Is anybody buying art these days?
This Sunday's New York Times Magazine includes an interesting profile of the Mugrabi family, New York art dealers whose collection of Warhol, Hirst, Basquiat and other modern artists, is one of the largest and most valuable in the world. The Mugrabis' collection of Warhols (around 800 pieces last year, according to the Wall Street Journal) essentially singlehandedly controls the price of the remaining Warhols on the market. According to that WSJ article, "Most people don't realize that Warhol is the Dow Industrial Average" for the art world, said Richard Polsky, a longtime private dealer in Sausalito.
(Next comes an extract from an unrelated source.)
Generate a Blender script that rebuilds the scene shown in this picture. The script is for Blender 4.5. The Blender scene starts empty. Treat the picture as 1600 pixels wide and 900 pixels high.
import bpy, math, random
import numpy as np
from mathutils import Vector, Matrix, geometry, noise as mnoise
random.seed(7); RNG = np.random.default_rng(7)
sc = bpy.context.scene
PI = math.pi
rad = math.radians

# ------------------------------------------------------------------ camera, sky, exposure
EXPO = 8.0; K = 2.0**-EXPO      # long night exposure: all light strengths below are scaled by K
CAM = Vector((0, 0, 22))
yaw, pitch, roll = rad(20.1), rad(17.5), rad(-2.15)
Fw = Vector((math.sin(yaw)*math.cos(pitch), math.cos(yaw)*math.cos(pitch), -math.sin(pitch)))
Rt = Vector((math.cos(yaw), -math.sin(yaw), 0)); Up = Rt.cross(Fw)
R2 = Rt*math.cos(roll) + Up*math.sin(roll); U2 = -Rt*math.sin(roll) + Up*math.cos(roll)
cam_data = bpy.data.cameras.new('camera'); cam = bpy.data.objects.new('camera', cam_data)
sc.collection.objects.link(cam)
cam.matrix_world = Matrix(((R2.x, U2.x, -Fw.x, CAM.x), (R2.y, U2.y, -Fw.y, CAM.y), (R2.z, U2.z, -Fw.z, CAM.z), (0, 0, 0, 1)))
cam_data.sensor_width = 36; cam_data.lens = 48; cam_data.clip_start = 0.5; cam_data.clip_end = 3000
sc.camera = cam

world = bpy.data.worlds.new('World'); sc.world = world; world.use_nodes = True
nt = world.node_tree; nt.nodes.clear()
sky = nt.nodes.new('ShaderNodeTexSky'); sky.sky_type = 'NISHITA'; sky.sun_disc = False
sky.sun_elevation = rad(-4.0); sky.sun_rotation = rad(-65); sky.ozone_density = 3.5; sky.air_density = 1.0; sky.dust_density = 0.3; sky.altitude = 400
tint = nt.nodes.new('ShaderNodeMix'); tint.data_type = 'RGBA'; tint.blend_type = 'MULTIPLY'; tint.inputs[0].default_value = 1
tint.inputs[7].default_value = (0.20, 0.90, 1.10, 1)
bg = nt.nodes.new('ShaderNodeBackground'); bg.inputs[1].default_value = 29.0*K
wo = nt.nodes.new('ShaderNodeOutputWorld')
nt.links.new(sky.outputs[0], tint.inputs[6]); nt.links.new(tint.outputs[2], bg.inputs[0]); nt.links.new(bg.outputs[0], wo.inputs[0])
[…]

The article looks at the economic climate through the Mugrabis' eyes—they attended a record-shattering Sotheby's auction on the same day Lehman Bothers declared bankruptcy. I encourage you to read the whole article, but here are a few teasers of the things I found most interesting (emphasis mine, of course):Jose [Mugrabi, the patriarch] had been talking about the incongruity between the day’s financial news and the auction frenzy, and ventured an interpretation: “When the empires fall — Roman, Greek — all that is left is the art.”
“You can’t have an impact buying one or two pictures per artist. We’re not buying art like Ron Lauder — just to put it on a wall. We want inventory.” [Older son Alberto] equated inventory with liquidity: “It gives you staying power.” In the commodities sector, the analogue would be making a run on a precious metal — in order to manipulate the price.
Last year, when Jose learned that a sculpture by the Cuban duo Los Carpinteros he’d just donated to the Guggenheim was requisitioned to storage, he bought it back. “From now on, if I make a gift, I tell them, ‘You have to expose the art,’ ” he said.The sheer volume of the family’s collection strikes some people as something that is in opposition to the public good. “It’s not that they don’t love art,” Charlie Finch, a columnist for Artnet.com, said. “They’ve just been hogging everything. Come on, let someone else in on the game.”
[Artist George Condo] considered [the Mugrabis' interest in his works] a pretty big stamp of commercial approval: “They’re prestigious collectors. To see your own paintings in one of their apartments, hanging next to a beautiful Basquiat — it feels great.”
“They said it was Black Monday — well, not for Damien,” Tony Shafrazi, a gallerist from New York, said. “It was magic, it was. It was rainbows. This proves that art is more important than money.”
“Damien Hirst should be running Lehman Brothers,” Alberto said.
Related note: The De Young in San Francisco just opened Warhol Live, an exhibit that showcases Warhol's relationship with music. I haven't checked it out yet but have heard that it's enjoyable.